Liverpool's Transformative Year of Culture

As Liverpool ends its year as the European Union's "Capital of Culture", the city is vastly different and better than it was just a year ago, according to this column.

1 minute read

January 11, 2009, 11:00 AM PST

By Nate Berg


Critic Edwin Heathcote calls it "an extravagant finale for a year that has seen a vast range of events – some more compelling than others."

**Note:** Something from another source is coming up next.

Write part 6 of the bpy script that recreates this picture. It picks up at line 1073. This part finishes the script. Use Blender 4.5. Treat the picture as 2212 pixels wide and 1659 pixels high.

"Liverpool has much in common with Glasgow, the last UK city to be designated a Capital of Culture: its post-industrial decline, its mix of creative, bourgeois and proletarian culture, its history of radicalism and capitalism, and its harsh chippiness. But it is also, like Glasgow, a city of wonderful architecture, long neglected, often isolated and under-appreciated. The architecture of commerce, the docks, the warehouses, the offices and chambers, taken with the city's unique pair of cathedrals, the delicacy and harmony of the Georgian terraces and the brash confidence of postwar planning, make it one of Britain's most architecturally compelling and diverse cities."

"The built legacy is harder to judge than the cultural content; it will take longer to finish, to mature and to prove itself, but it is surely better than anyone expected. This sharpest, most critical and most cynical of cultural cities feels like a far more attractive, lively and connected place than it did 12 long months ago."